Fw: [ADS-L] Can a have an A, men?

Laurence Horn laurence.horn at YALE.EDU
Thu Feb 5 01:03:57 UTC 2009


At 12:16 AM +0000 2/5/09, ronbutters at aol.com wrote:
>Schools try to teach students to WRITE "an" under certain
>circumstances. I don't believe that the pronunciation is generally
>taught. It is too inconsequential. Indeed, it is obvious from this
>thread that people go through many years of their lives and don't
>even notice it until something draws their attention to it (perhaps
>a desire to feel superior to the speaker).
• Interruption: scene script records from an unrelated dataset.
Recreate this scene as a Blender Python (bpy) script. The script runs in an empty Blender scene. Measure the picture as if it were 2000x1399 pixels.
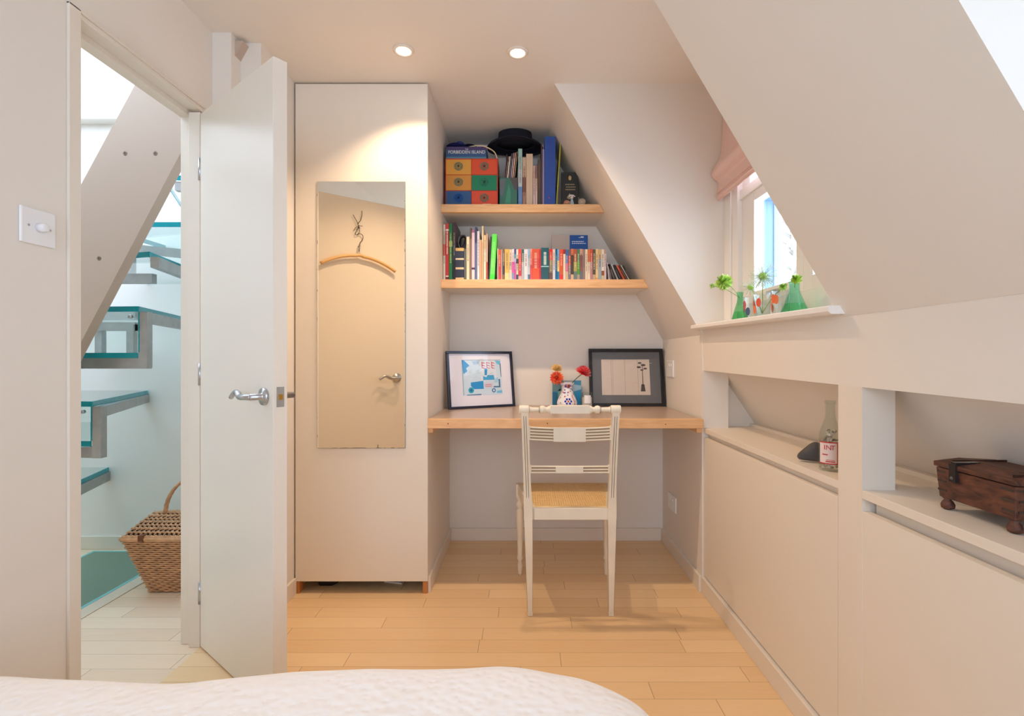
import bpy, math, random
from mathutils import Vector, Matrix, noise
random.seed(7)
C = bpy.context.scene.collection
R = math.radians

# ------------------------------------------------------------------ camera, sky, exposure
H, F, CX, CY = 1.06, 980.0, 1026.0, 700.0
def PX(px, Y): return (px - CX) * Y / F
def PZ(py, Y): return H - (py - CY) * Y / F
cam_d = bpy.data.cameras.new('camera'); cam = bpy.data.objects.new('camera', cam_d); C.objects.link(cam)
cam.location = (0, 0, H); cam.rotation_euler = (R(90), 0, 0)
cam_d.sensor_width = 36; cam_d.lens = F / 2000 * 36; cam_d.shift_x = -26 / 2000; cam_d.clip_start = .02
sc = bpy.context.scene; sc.camera = cam
sc.view_settings.view_transform = 'Standard'; sc.view_settings.look = 'None'
sc.view_settings.gamma = 1; sc.view_settings.use_curve_mapping = False
sc.view_settings.exposure = 0.26
sc.cycles.use_denoising = True
sc.cycles.max_bounces = 14; sc.cycles.diffuse_bounces = 8; sc.cycles.transparent_max_bounces = 16
sc.cycles.sample_clamp_indirect = 6; sc.cycles.caustics_refractive = False
SKY = 5.2
w = bpy.data.worlds.new('sky'); sc.world = w; w.use_nodes = True
bg = w.node_tree.nodes['Background']; bg.inputs[0].default_value = (.64, .785, 1.0, 1); bg.inputs[1].default_value = SKY

def area(name, loc, rot, sx, sy, power=0, col=(1, 1, 1), portal=False):
    d = bpy.data.lights.new(name, 'AREA'); d.shape = 'RECTANGLE'; d.size = sx; d.size_y = sy
    d.energy = power; d.color = col; d.cycles.is_portal = portal
    o = bpy.data.objects.new(name, d); C.objects.link(o); o.location = loc; o.rotation_euler = rot
    return o
# sky portals in the window openings: dormer, second dormer, added rear window, stair skylight
area('portal_dormer', (.985, 1.77, 1.75), (0, R(90), 0), 1.1, .98, portal=True)
area('portal_dormer_near', (1.0, .16, 1.53), (0, R(90), 0), .5, 1.0, portal=True)
area('portal_rear', (-.15, -1.70, 1.35), (R(90), 0, 0), 1.9, 1.6, portal=True)
area('portal_stair', (-2.2, 1.95, 2.47), (0, 0, 0), 1.7, 1.55, portal=True)
LAMPS = [(-.490, 2.019), (-.031, 2.032)]
LAMP_W = 25
def spot(x, y):
    d = bpy.data.lights.new('downlight_beam', 'SPOT'); d.energy = LAMP_W; d.color = (1, .71, .46)
    d.spot_size = R(118); d.spot_blend = .6; d.shadow_soft_size = .011
    o = bpy.data.objects.new('downlight_beam', d); C.objects.link(o); o.location = (x, y, 2.278)
for x, y in LAMPS: spot(x, y)

# ------------------------------------------------------------------ materials
def lin(c):
    c = c / 255.0
    return c / 12.92 if c <= .04045 else ((c + .055) / 1.055) ** 2.4
def rgb(t): return (lin(t[0]), lin(t[1]), lin(t[2]), 1)
MATS = {}
def mat(name, col=(200, 200, 200), rough=.5, metal=0, spec=.5, bump=0, bscale=60, var=0, vscale=8, emit=None, attr=False, trans=0, ior=1.45, coat=0):
    if name in MATS: return MATS[name]
    m = bpy.data.materials.new(name); m.use_nodes = True; nt = m.node_tree; n = nt.nodes
    b = n['Principled BSDF']
    b.inputs['Base Color'].default_value = rgb(col); b.inputs['Roughness'].default_value = rough
    b.inputs['Metallic'].default_value = metal; b.inputs['Specular IOR Level'].default_value = spec
    b.inputs['IOR'].default_value = ior; b.inputs['Transmission Weight'].default_value = trans
    b.inputs['Coat Weight'].default_value = coat
    if attr:
        a = n.new('ShaderNodeAttribute'); a.attribute_name = 'Col'; nt.links.new(a.outputs['Color'], b.inputs['Base Color'])
    if var:
        tc = n.new('ShaderNodeTexCoord'); nz = n.new('ShaderNodeTexNoise'); nz.inputs['Scale'].default_value = vscale
        nz.inputs['Detail'].default_value = 5
        mx = n.new('ShaderNodeMix'); mx.data_type = 'RGBA'
        mx.inputs[6].default_value = rgb(tuple(max(0, c * (1 - var)) for c in col)); mx.inputs[7].default_value = rgb(tuple(min(255, c * (1 + var)) for c in col))
        nt.links.new(tc.outputs['Object'], nz.inputs['Vector']); nt.links.new(nz.outputs['Fac'], mx.inputs[0]); nt.links.new(mx.outputs[2], b.inputs['Base Color'])
    if bump:
        tc = n.new('ShaderNodeTexCoord'); nz = n.new('ShaderNodeTexNoise'); nz.inputs['Scale'].default_value = bscale
        bp = n.new('ShaderNodeBump'); bp.inputs['Strength'].default_value = bump; bp.inputs['Distance'].default_value = .002
        nt.links.new(tc.outputs['Object'], nz.inputs['Vector']); nt.links.new(nz.outputs['Fac'], bp.inputs['Height']); nt.links.new(bp.outputs[0], b.inputs['Normal'])
    if emit:
        b.inputs['Emission Color'].default_value = (emit[0], emit[1], emit[2], 1); b.inputs['Emission Strength'].default_value = emit[3]
    MATS[name] = m
    return m

def pane_mat(name, tint=(1, 1, 1), gloss=.08, rough=0.0):
    """thin clear or tinted sheet glass: transparent with a fresnel reflection"""
    m = bpy.data.materials.new(name); m.use_nodes = True; nt = m.node_tree; n = nt.nodes
    n.remove(n['Principled BSDF']); out = n['Material Output']
    t = n.new('ShaderNodeBsdfTransparent'); t.inputs[0].default_value = (*tint, 1)
    g = n.new('ShaderNodeBsdfGlossy'); g.inputs['Roughness'].default_value = rough
    fr = n.new('ShaderNodeFresnel'); fr.inputs[0].default_value = 1.45; mx = n.new('ShaderNodeMixShader')
    ge = n.new('ShaderNodeNewGeometry'); iv = n.new('ShaderNodeMath'); iv.operation = 'SUBTRACT'; iv.inputs[0].default_value = 1
    mu = n.new('ShaderNodeMath'); mu.operation = 'MULTIPLY'; nt.links.new(ge.outputs['Backfacing'], iv.inputs[1]); nt.links.new(iv.outputs[0], mu.inputs[0]); nt.links.new(fr.outputs[0], mu.inputs[1])
    nt.links.new(mu.outputs[0], mx.inputs[0]); nt.links.new(t.outputs[0], mx.inputs[1]); nt.links.new(g.outputs[0], mx.inputs[2]); nt.links.new(mx.outputs[0], out.inputs[0])
    MATS[name] = m
    return m

def plank_mat(name, c1, c2, c3, row=.082, length=.75, rough=.35, line=.6):
    m = bpy.data.materials.new(name); m.use_nodes = True; nt = m.node_tree; n = nt.nodes; L = nt.links
    b = n['Principled BSDF']; b.inputs['Roughness'].default_value = rough
    tc = n.new('ShaderNodeTexCoord'); sp = n.new('ShaderNodeSeparateXYZ'); L.new(tc.outputs['Object'], sp.inputs[0])
    def M(op, a, bb=None):
        q = n.new('ShaderNodeMath'); q.operation = op
        for i, v in enumerate((a, bb)):
            if v is None: continue
            if isinstance(v, (int, float)): q.inputs[i].default_value = v
            else: L.new(v, q.inputs[i])
        return q.outputs[0]
    yr = M('DIVIDE', sp.outputs[1], row); r0 = M('FLOOR', yr)
    wn = n.new('ShaderNodeTexWhiteNoise'); wn.noise_dimensions = '1D'; L.new(r0, wn.inputs['W'])
    xs = M('ADD', M('DIVIDE', sp.outputs[0], length), M('MULTIPLY', wn.outputs['Value'], 9.0)); c0 = M('FLOOR', xs)
    cv = n.new('ShaderNodeCombineXYZ'); L.new(c0, cv.inputs[0]); L.new(r0, cv.inputs[1])
    w2 = n.new('ShaderNodeTexWhiteNoise'); w2.noise_dimensions = '3D'; L.new(cv.outputs[0], w2.inputs['Vector'])
    mp = n.new('ShaderNodeMapping'); mp.inputs['Scale'].default_value = (2.2, 26, 1); L.new(tc.outputs['Object'], mp.inputs[0])
    nz = n.new('ShaderNodeTexNoise'); nz.inputs['Scale'].default_value = 3; nz.inputs['Detail'].default_value = 7; nz.inputs['Distortion'].default_value = .8
    av = n.new('ShaderNodeVectorMath'); av.operation = 'ADD'; L.new(mp.outputs[0], av.inputs[0]); L.new(w2.outputs['Color'], av.inputs[1]); L.new(av.outputs[0], nz.inputs['Vector'])
    rp = n.new('ShaderNodeValToRGB'); e = rp.color_ramp.elements
    e[0].position = 0; e[0].color = rgb(c1); e[1].position = 1; e[1].color = rgb(c3); k = rp.color_ramp.elements.new(.5); k.color = rgb(c2)
    L.new(M('ADD', M('ADD', M('MULTIPLY', w2.outputs['Value'], .42), .12), M('MULTIPLY', nz.outputs['Fac'], .4)), rp.inputs[0])
    fy = M('FRACT', yr); fx = M('FRACT', xs)
    gy = M('LESS_THAN', fy, .016 / (row / .082)); gx = M('LESS_THAN', fx, .0022 / length)
    g = M('MULTIPLY', M('MAXIMUM', gy, gx), line)
    mx = n.new('ShaderNodeMix'); mx.data_type = 'RGBA'; mx.inputs[7].default_value = rgb((110, 75, 40)); L.new(g, mx.inputs[0]); L.new(rp.outputs[0], mx.inputs[6])
    L.new(mx.outputs[2], b.inputs['Base Color'])
    MATS[name] = m
    return m

def wood_mat(name, c1, c2, scale=(2, 20, 20), rough=.45, dist=1.2):
    m = bpy.data.materials.new(name); m.use_nodes = True; nt = m.node_tree; n = nt.nodes; L = nt.links
    b = n['Principled BSDF']; b.inputs['Roughness'].default_value = rough
    tc = n.new('ShaderNodeTexCoord'); mp = n.new('ShaderNodeMapping'); mp.inputs['Scale'].default_value = scale; L.new(tc.outputs['Object'], mp.inputs[0])
    nz = n.new('ShaderNodeTexNoise'); nz.inputs['Scale'].default_value = 2.5; nz.inputs['Detail'].default_value = 8; nz.inputs['Distortion'].default_value = dist
    L.new(mp.outputs[0], nz.inputs['Vector'])
    rp = n.new('ShaderNodeValToRGB'); e = rp.color_ramp.elements; e[0].position = .3; e[0].color = rgb(c1); e[1].position = .7; e[1].color = rgb(c2)
    L.new(nz.outputs['Fac'], rp.inputs[0]); L.new(rp.outputs[0], b.inputs['Base Color'])
    MATS[name] = m
    return m

CREAM = (231, 224, 214)
mat('wall_paint', CREAM, .6, spec=.3, bump=.06, bscale=180)
mat('ceiling_paint', (231, 223, 212), .7, spec=.2)
mat('gloss_paint', (231, 222, 208), .28, spec=.5, bump=.04, bscale=14)
mat('joinery_paint', (230, 220, 206), .42, spec=.4)
mat('white_paint', (238, 235, 230), .4)
mat('hall_paint', (238, 233, 226), .7, spec=.2)
mat('hall_beam_paint', (192, 173, 156), .6)
plank_mat('room_floor_boards', (224, 184, 134), (236, 202, 154), (245, 215, 170))
plank_mat('hall_floor_boards', (226, 198, 166), (238, 214, 184), (247, 228, 202), row=.085, length=.6, rough=.45)
wood_mat('beech', (222, 170, 116), (238, 194, 142), (3, 30, 30), .4)
wood_mat('desk_top_wood', (176, 154, 138), (190, 168, 150), (2, 24, 24), .3)
wood_mat('dark_carved_wood', (52, 26, 17), (112, 66, 46), (18, 5, 18), .6, 2.5)
mat('orange_wood', (196, 128, 70), .5)
mat('printed', attr=True, rough=.42)
mat('printed_gloss', attr=True, rough=.18)
mat('fabric_colour', attr=True, rough=.95, spec=.1, bump=.5, bscale=500)
mat('steel', (190, 190, 192), .28, metal=1)
mat('brushed_steel', (176, 176, 174), .42, metal=.85, var=.08, vscale=25)
mat('brass', (205, 160, 80), .3, metal=1)
mat('dark_gap', (40, 32, 26), .9)
mat('mirror_glass', (247, 244, 234), .012, metal=1)
mat('mirror_edge', (120, 118, 100), .3)
mat('duvet_cotton', (236, 236, 238), .9, spec=.1)
mat('pink_linen', (234, 203, 194), .9, spec=.1, bump=.5, bscale=300)
mat('teal_edge', (20, 150, 160), .15)
mat('floor_glass', (110, 138, 120), .25)
mat('wicker', (204, 156, 116), .6, var=.22, vscale=30)
mat('wicker_dark', (70, 42, 26), .8)
mat('cane', (232, 198, 140), .5, var=.08, vscale=40)
mat('chair_paint', (232, 221, 200), .45, var=.05, vscale=10)
mat('worn_edge', (128, 100, 72), .6)
mat('pebble', (78, 74, 72), .6, bump=.5, bscale=40, var=.2, vscale=20)
mat('black_felt', (44, 44, 52), .95, spec=.1, bump=.6, bscale=250)
mat('lamp_lens', (255, 250, 240), .3, emit=(1, .93, .82, 14))
mat('plastic_white', (236, 236, 236), .3)
mat('bottle_green', (40, 205, 130), .02, trans=1, ior=1.35)
mat('bottle_clear', (240, 245, 242), .02, trans=1, ior=1.3)
mat('stem_green', (120, 160, 70), .6)
mat('leaf', (120, 150, 90), .7)
pane_mat('window_pane'); pane_mat('picture_glass'); pane_mat('stair_glass', (.94, .985, .98)); pane_mat('green_glass', (.74, .96, .88)); pane_mat('green_glass_small', (.68, .90, .76)); pane_mat('green_water', (.66, .94, .74))
pane_mat('thin_clear', (.93, .95, .94))
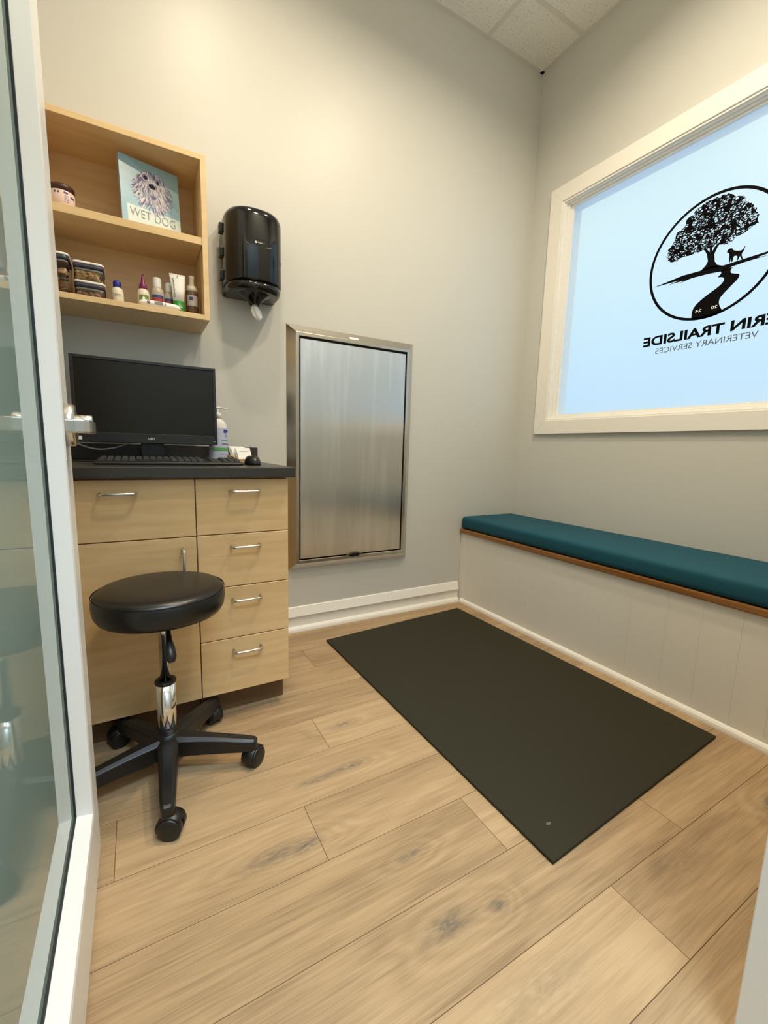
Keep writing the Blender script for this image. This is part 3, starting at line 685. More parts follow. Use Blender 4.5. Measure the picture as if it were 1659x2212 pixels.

I was a professor of
>English at Duke before I even realized that this was a feature of my
>own speech

Yeah, they taught us to use different spellings for "Mary", "merry",
and "marry" too, but did that stop all those iggerunt non-New Yorkers
from neglecting the crucial distinction and merging the three?  Hah!
(And think of all those airplanes that have crashed because of the
"Mary"-dropping.)

LH



>
>By the way, this has all been discussed here before.
>
>------Original Message------
>From: Dan Goodman
>Sender: ADS-L
>To: ADS-L
>ReplyTo: dsgood at iphouse.com
>Subject: Re: [ADS-L] Can a have an A, men?
>Sent: Feb 4, 2009 6:28 PM
>
>Jocelyn Limpert wrote:
>>  ---------------------- Information from the mail header
>>-----------------------
>>  Sender:       American Dialect Society <ADS-L at LISTSERV.UGA.EDU>
>>  Poster:       Jocelyn Limpert <jocelyn.limpert at GMAIL.COM>
>>  Subject:      Re: Can a have an A, men?
>>
>>-------------------------------------------------------------------------------
>>
>>  I'm glad the "a/an" problem that our new president has was finally mentioned
>>  on this site. And, yes, it is like nails on a blackboard. I thought everyone
>>  (yes, everyone) learned the distinction early on in grammar school.
>
>Just because everyone is _taught_ it in grammar school doesn't mean
>everyone _learns_ it.  And of those who learn it, many would retain the
>knowledge only as long as it was needed for school.
>
>There are adults who don't understand the distinction between nonfiction
>and fiction, don't understand the laws of probability, etc. -- but who
>were taught these things.
>
>Note:  I would say "grade school" or "elementary school" rather than
>grade school.
>
>--
>Dan Goodman
>"I have always depended on the kindness of stranglers."